Monday, February 6, 2012

Happy School Counselors' Week!

 Happy School Counselors' Week to all my fellow School Counselors.  This year's theme:  Legos - School Counselor's Help Students "Build" Bright Futures. Oh what fun.  We put together just a few things for this special week to say "Thank You" to our staff for being so wonderful and supportive of our program. 
In the Teachers' Lounge, we put out a lego themed display.  We started with bubble wrap spray painted green to look like the lego base.  We put a vase filled with legos for the staff to guess how many legos.  The official guessing forms are standing in a box made of legos and can be placed inside a yellow "lego" box when completed.   Finally, we made a lego frame with a small announcement about the theme of the week and filled a clear soap container with "floating" legos.

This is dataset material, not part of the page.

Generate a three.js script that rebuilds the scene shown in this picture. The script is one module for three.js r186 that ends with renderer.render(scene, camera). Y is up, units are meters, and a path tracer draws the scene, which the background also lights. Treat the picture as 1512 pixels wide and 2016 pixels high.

Tomorrow we plan on giving out foam legos with a "Thank You" note on the back.  I found thin, 4x6 foam sheets at the Dollar Tree and used the Avery coding label sticker dots to turn them into legos.

On Thursday we will be making mini "Lego" my Eggos with whip cream and blueberries to put in the Teachers' Lounge.  Finally, anyone who makes a guess at how many legos are in the vase will get a congratulatory mini chocolate bar wrapped to look like a lego.  We will give the lego photo frame and lego soap to the 2 people with the closest guesses!